Thetis Lake trail 5 SMALL

Going for a hike at Thetis Lake should be as important to me as breathing. Maybe this year I’ll reach THAT level of Slow Life.

I chalk it up to a lot of things.

Mostly, I chalk it up to choosing a different path than the one I’d found myself on that left me so unhappy for so long.

I hear from a lot of people that they can’t do their job at home (but that their boss often lets them work from home). The truth is, a lot of studies suggest more and more employers are switching to allowing workers to telecommute. Maybe anyone working in an office needs to be more persuasive.

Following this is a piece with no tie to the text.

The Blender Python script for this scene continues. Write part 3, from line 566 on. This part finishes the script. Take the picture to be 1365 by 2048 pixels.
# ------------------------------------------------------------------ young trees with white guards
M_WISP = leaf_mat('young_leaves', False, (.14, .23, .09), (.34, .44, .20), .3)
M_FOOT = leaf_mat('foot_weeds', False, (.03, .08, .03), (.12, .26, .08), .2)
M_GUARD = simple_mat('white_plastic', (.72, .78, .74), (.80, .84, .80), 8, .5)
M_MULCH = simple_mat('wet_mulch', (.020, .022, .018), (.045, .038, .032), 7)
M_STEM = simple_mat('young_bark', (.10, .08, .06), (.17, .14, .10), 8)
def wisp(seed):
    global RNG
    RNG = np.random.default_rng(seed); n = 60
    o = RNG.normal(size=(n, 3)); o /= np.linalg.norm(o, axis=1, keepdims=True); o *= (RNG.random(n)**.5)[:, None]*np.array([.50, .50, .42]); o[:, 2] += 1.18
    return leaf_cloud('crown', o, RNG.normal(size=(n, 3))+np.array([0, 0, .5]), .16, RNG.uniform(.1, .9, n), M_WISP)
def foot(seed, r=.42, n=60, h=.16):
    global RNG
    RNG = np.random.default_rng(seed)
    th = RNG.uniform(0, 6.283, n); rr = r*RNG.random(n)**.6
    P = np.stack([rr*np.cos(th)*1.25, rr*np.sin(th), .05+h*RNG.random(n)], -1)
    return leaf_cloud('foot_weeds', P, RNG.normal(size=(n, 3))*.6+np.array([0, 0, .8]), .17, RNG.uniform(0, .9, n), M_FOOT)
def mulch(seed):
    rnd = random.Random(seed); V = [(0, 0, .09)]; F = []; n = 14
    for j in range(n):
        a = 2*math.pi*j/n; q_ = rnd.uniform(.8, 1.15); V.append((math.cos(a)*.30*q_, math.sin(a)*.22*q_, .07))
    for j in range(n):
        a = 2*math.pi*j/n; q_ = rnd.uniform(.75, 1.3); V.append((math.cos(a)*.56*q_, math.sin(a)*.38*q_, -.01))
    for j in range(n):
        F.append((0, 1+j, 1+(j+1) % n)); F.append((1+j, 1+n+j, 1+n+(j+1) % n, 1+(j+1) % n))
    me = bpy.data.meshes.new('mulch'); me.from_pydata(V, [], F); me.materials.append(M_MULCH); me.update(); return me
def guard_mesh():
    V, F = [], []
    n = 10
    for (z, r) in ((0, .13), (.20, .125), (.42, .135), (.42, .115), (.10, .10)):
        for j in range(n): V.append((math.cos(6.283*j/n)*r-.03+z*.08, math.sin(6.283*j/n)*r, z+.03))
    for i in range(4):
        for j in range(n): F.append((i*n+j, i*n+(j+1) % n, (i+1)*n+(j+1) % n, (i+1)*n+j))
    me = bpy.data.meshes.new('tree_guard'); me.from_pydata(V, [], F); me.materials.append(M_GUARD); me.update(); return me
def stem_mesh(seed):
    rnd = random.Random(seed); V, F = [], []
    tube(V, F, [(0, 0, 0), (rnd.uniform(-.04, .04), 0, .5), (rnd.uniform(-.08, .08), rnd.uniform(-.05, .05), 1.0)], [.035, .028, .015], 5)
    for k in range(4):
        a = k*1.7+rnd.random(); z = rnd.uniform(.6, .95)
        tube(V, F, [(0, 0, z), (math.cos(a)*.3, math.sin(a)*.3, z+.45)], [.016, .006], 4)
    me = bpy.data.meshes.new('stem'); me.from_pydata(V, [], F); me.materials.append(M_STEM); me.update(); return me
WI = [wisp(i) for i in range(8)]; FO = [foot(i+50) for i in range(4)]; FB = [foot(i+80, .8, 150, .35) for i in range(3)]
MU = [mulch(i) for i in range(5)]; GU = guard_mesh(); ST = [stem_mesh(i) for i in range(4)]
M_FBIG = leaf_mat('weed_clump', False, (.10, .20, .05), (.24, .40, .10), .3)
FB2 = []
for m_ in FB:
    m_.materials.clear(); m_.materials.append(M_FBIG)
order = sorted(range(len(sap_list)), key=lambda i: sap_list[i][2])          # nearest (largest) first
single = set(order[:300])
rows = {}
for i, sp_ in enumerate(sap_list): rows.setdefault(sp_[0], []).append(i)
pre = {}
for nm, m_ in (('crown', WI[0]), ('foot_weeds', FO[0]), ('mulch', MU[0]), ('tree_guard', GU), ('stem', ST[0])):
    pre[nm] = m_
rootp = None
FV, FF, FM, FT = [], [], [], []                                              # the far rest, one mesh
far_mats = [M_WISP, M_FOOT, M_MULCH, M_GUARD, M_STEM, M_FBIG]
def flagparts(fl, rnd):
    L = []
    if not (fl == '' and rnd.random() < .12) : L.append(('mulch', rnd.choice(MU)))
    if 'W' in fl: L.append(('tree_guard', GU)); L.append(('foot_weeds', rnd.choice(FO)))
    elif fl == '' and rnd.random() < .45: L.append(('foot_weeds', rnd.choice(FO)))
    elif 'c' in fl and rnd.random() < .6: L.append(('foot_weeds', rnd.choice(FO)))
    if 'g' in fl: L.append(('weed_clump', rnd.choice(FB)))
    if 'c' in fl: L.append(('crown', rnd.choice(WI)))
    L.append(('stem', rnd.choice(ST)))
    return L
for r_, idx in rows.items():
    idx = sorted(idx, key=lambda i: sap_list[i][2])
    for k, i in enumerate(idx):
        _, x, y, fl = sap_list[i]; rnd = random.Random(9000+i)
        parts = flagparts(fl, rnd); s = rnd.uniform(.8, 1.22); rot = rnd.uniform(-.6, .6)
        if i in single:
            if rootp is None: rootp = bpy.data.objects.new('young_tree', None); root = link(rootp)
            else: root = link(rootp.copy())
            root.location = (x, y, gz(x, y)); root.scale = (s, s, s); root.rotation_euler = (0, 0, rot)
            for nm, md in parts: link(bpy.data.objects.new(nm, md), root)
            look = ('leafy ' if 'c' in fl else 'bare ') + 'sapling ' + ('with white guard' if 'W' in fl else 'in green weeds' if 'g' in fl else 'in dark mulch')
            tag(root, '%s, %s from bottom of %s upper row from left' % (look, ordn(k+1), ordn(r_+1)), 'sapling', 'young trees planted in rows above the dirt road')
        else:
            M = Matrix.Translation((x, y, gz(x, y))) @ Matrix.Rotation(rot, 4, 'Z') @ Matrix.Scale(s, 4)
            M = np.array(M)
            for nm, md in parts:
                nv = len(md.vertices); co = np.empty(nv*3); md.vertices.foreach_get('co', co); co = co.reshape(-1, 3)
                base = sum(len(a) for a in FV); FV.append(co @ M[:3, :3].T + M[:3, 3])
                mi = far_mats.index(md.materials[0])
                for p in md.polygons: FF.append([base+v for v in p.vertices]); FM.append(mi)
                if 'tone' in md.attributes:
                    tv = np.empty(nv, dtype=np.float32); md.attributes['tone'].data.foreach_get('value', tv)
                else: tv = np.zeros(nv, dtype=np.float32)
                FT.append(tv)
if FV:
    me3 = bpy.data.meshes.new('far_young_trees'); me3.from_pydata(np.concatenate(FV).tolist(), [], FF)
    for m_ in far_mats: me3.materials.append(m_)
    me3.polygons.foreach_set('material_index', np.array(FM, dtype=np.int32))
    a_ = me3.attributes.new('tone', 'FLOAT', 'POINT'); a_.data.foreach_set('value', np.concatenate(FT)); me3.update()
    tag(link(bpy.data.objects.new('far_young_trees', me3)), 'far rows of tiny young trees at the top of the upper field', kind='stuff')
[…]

In the last 5 years, my company caught that boat and sailed with it. Here I am, working from home, happier, taking fewer sick days, turning in better quality work, and more able to contribute when overtime is needed.

Once that freedom of “work where you like” comes in, things can change. If a choice is made to do so.

Another thing is, we’re all programmed to think inside the box. What if you didn’t do what you do, you changed the game completely, and because you moved to some rural place, you could take a reduction in pay to do so? And that reduction in pay meant you could work on a farm, work for an artisan of some kind, or do some other ain’t-great-for-the-wallet-but-the-soul-sure-digs-it kinda job? What if you could leave work at work every time you clocked out for the night?

Choosing a Slow lifestyle comes in many forms. The best reward for living that way, though, is you realise just how little you can get by on when you really know what the value in life is. Once you decide life ain’t all about money, it’s pretty freeing.

For me, it’s taken nearly a year to get the rat race out of my system. Only now am I beginning to catch my breath. A woman told me when I first moved here that it took her 2 years to “get” the Victoria lifestyle and pace after living in the big city so many years. I chuckled and said, “Oh, I’m a quick learner. I already feel more relaxed.”

“You’ll see,” she said.

After a year, I get it now. I don’t have the casual, unaffected walk the truly blissed-out Victorians have. I’m not Slow enough.

But it ain’t a race, and I’m getting there. I’ll get there.